Hugo Chávez plans to send tanks into the streets if his candidates don't win in this Sunday's elections.
In recent weeks he has begun threatening to use the military against his own population in states where his municipal and gubernatorial candidates are defeated. On a trip to the state of Carabobo last week, for example, he told voters, "If you let the oligarchy return to government then maybe I'll end up sending the tanks of the armored brigade out to defend the revolutionary government." Just as troubling are the president's declarations that in states where his candidates are not elected, he will withhold federal funding.
Venezuelans saw this coming. From his earliest days as president in 1999, Mr. Chávez began working to destroy any checks on his power. On April 11, 2002, after weeks of street protests against this effort, hundreds of thousands of Venezuelans marched again in Caracas. Nineteen people were shot dead in the streets by government supporters. When Mr. Chávez asked the military to use force against the crowd, the generals refused and instead told him he had to step aside.

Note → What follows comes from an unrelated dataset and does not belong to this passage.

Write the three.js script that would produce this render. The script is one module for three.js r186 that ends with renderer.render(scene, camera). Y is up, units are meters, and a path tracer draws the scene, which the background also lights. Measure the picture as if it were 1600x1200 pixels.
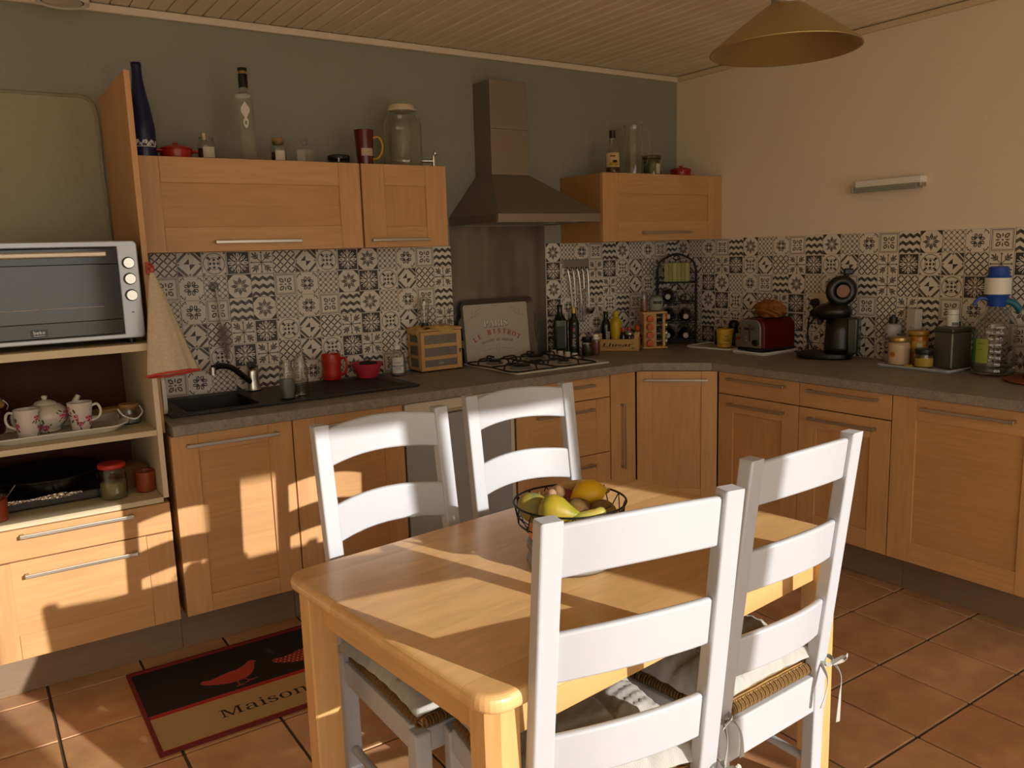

One might think that all Americans would have supported the demand to stop the bloodshed. But Connecticut Sen. Chris Dodd threw a fit over Mr. Chávez's removal. The self-styled Latin America expert insisted that since Mr. Chávez had been initially "democratically elected" in a fair vote, he should have been immune from challenges to his power, no matter the abuses. To this day the senator calls the event a U.S.-backed coup, even though a State Department Inspector General's report found that the charge was false. Even the Organization of American States accepted the change in power.